Me too. High-noon to engage Google Takeout [1] – so that I at least have a copy of all that data.

Off-topic: TIL, that Google Takeout can do regular backups automatically for up to one year when you link it to some cloud storage account (GDrive, Dropbox, One Drive, Box).

[1] https://takeout.google.com

2 comments

You have not been able to export the raw data from Location History, via Takeout, for about a year (in preparation for this change).

i.e. no GPX files

They didn't give me gpx files a few years ago either. I seem to remember it being a json or a csv, I can't remember which right now. Was easy to parse it to get the information I was after.
What the hell?? Seriously? There's no way to get my historical location data anymore? I always assumed I could rely on my google location history as a way to look back at where I've been throughout my life..
Seems like you are right, when configuring an export the "file type" choice of your location history data is grayed out.
Uh.. what format does it give you the data in then?
Wait till they remove Google Takeout
Don't give them ideas. Although... EU will smack them with fines for it. And probably California, too.
> EU will smack them with fines for it. And probably California, too.

Kind and respectful reminder that HN does not permit the users to delete their data or download it. It is against the law in EU (and probably California), but it hasn't been legally tested yet.

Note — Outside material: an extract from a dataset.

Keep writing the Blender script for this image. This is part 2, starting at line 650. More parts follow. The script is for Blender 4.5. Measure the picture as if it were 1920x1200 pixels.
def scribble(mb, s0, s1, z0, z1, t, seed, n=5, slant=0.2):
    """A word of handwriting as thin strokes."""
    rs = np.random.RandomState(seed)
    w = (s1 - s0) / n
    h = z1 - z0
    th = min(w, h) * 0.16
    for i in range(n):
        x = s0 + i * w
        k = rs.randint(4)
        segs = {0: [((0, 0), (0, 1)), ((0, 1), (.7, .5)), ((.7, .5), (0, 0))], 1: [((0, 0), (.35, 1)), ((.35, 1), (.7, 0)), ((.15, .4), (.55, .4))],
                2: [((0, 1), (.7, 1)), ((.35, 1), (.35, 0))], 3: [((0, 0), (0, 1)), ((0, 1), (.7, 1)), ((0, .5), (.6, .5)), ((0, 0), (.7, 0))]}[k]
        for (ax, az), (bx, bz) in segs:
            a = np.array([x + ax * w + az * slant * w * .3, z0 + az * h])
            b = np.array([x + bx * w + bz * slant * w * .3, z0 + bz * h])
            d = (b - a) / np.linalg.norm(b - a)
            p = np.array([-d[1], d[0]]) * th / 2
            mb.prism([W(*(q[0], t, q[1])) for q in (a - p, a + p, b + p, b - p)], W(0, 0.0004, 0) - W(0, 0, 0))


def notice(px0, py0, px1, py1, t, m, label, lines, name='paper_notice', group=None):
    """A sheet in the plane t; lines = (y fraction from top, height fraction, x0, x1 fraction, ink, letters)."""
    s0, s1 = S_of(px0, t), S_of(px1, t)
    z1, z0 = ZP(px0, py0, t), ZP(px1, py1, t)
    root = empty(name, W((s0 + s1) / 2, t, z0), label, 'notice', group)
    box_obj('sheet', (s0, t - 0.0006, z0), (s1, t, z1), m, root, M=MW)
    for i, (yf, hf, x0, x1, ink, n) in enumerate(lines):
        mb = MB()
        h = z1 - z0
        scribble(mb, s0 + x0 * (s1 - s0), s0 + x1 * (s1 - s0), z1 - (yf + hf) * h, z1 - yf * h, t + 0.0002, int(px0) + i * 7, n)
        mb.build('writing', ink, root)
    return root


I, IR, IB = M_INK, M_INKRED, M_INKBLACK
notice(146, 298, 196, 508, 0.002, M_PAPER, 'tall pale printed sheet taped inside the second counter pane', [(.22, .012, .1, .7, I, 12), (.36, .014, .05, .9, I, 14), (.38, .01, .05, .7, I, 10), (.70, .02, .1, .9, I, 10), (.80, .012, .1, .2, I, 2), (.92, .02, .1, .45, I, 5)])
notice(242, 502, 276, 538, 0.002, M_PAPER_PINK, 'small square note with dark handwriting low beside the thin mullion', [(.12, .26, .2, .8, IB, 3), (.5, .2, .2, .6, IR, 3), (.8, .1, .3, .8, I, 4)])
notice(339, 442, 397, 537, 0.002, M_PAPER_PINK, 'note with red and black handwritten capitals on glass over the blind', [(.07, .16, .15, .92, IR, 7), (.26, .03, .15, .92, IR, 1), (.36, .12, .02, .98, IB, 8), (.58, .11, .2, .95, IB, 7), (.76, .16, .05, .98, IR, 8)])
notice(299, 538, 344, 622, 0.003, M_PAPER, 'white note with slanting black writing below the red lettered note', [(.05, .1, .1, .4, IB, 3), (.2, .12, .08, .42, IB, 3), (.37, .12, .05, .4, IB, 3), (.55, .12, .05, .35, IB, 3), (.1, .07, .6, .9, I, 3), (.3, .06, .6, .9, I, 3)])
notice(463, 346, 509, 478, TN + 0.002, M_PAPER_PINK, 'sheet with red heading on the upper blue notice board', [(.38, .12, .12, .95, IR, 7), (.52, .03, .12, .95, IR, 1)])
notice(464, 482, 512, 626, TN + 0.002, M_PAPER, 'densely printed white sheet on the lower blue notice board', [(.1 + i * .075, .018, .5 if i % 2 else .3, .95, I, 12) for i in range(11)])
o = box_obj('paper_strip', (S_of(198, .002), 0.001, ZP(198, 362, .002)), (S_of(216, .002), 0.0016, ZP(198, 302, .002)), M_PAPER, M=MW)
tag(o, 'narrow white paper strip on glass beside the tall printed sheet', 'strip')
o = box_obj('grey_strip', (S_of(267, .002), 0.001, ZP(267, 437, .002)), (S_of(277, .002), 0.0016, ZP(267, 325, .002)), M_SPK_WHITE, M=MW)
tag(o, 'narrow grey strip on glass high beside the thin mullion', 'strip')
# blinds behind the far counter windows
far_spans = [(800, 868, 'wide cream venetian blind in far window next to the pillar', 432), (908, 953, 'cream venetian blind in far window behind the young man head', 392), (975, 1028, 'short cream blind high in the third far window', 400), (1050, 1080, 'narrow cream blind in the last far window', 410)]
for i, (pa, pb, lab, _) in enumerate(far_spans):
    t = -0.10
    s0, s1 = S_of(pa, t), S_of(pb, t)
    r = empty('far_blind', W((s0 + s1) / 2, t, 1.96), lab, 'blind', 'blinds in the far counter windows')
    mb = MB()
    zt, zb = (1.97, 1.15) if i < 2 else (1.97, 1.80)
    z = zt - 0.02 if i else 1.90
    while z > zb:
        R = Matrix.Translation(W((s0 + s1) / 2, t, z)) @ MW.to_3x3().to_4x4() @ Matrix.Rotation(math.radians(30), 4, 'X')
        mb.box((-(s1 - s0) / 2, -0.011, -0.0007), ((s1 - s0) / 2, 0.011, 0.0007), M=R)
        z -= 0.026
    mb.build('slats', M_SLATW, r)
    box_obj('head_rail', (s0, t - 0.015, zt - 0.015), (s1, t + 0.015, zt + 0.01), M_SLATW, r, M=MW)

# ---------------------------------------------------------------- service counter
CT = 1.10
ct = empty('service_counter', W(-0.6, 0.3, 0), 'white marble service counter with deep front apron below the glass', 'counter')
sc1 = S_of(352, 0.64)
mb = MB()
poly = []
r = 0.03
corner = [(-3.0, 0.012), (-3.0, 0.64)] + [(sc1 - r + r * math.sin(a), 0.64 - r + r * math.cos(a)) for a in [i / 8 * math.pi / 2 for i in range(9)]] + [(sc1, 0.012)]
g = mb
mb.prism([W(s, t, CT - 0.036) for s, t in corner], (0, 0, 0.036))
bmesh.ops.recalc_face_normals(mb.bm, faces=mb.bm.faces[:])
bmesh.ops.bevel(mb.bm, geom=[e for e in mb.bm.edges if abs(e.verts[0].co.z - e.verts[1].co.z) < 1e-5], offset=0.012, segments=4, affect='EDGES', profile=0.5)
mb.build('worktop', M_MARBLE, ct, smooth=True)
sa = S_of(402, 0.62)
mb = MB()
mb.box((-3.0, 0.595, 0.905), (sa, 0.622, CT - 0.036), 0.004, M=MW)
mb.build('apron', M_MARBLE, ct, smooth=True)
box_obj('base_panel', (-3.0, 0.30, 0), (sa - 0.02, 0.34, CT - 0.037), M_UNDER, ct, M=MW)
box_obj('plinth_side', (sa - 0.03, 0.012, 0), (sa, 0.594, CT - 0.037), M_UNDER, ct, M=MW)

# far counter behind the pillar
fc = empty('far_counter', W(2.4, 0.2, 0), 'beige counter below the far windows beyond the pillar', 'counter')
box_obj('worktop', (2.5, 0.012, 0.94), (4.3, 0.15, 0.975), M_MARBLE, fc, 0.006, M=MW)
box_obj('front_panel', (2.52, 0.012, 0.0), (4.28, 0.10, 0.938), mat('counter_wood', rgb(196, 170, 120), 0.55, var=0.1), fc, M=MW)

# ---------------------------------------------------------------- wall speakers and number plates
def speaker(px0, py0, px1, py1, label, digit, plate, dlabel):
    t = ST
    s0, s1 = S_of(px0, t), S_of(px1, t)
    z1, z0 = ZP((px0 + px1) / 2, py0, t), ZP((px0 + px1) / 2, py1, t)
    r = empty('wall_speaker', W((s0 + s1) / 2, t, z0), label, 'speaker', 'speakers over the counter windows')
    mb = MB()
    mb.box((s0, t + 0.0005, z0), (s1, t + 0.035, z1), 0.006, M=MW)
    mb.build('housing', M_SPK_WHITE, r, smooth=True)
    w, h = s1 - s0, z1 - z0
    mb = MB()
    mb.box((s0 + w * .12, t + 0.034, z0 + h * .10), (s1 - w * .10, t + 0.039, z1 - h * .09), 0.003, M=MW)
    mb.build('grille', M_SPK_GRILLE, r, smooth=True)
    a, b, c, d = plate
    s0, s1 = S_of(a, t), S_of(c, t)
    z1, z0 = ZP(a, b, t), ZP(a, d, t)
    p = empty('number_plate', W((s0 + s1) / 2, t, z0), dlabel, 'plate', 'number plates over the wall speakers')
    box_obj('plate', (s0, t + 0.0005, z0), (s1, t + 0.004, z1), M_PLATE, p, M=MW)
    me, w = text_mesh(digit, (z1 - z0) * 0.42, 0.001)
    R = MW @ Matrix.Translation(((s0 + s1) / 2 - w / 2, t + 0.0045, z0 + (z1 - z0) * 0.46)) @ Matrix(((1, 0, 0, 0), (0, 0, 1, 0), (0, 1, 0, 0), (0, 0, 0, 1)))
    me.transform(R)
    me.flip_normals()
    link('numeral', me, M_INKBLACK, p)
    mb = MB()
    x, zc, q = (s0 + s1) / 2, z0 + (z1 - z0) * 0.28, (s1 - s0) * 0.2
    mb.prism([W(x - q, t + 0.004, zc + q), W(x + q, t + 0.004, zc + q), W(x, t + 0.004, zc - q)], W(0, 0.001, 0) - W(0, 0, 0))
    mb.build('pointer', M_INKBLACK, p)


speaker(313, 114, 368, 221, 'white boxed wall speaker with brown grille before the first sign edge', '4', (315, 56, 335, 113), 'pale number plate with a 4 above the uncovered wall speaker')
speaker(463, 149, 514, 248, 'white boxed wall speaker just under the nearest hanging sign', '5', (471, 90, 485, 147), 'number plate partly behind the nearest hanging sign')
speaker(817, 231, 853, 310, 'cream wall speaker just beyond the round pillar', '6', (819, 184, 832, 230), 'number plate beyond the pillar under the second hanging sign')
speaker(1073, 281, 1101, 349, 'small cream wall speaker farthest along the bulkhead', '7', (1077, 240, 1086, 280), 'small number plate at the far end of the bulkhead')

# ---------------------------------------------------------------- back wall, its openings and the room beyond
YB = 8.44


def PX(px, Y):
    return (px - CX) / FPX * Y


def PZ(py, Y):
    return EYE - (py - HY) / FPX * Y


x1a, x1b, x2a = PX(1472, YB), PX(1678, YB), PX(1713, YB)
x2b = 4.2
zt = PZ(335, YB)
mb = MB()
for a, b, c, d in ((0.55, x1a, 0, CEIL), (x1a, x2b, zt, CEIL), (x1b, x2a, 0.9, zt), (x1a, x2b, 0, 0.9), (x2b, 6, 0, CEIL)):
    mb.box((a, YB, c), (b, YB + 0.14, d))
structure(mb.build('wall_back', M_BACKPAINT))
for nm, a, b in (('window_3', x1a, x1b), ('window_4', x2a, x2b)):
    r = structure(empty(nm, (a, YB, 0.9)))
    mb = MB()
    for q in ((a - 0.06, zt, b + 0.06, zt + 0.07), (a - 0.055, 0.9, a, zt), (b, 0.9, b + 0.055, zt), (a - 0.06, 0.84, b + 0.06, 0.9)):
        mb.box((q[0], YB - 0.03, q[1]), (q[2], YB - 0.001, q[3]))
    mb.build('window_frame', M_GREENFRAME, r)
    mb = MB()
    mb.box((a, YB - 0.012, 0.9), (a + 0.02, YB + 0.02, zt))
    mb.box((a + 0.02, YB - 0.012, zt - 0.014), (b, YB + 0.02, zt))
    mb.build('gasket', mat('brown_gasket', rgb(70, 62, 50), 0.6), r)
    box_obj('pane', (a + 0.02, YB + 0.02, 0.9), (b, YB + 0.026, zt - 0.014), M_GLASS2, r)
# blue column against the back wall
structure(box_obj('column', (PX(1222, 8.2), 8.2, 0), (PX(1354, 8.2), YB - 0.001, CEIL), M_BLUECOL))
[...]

Hn is an interesting one because there's not even an email associated. Though I imagine they have logs of IPs and such. Still, an equivalent feels like ad networks that are everywhere though don't seem to have a way to delete data.
Doesn't that refer to personal data only? If you did not provide personal info to HN, would GDPR still apply?
YC / HN are in the US, not the EU.

Yes, I know, Europeans think their laws automatically apply globally, but laws are meaningless without enforcement. Hence why 99% of US companies can safely ignore GDPR unless they're operating in the EU (which HN is not).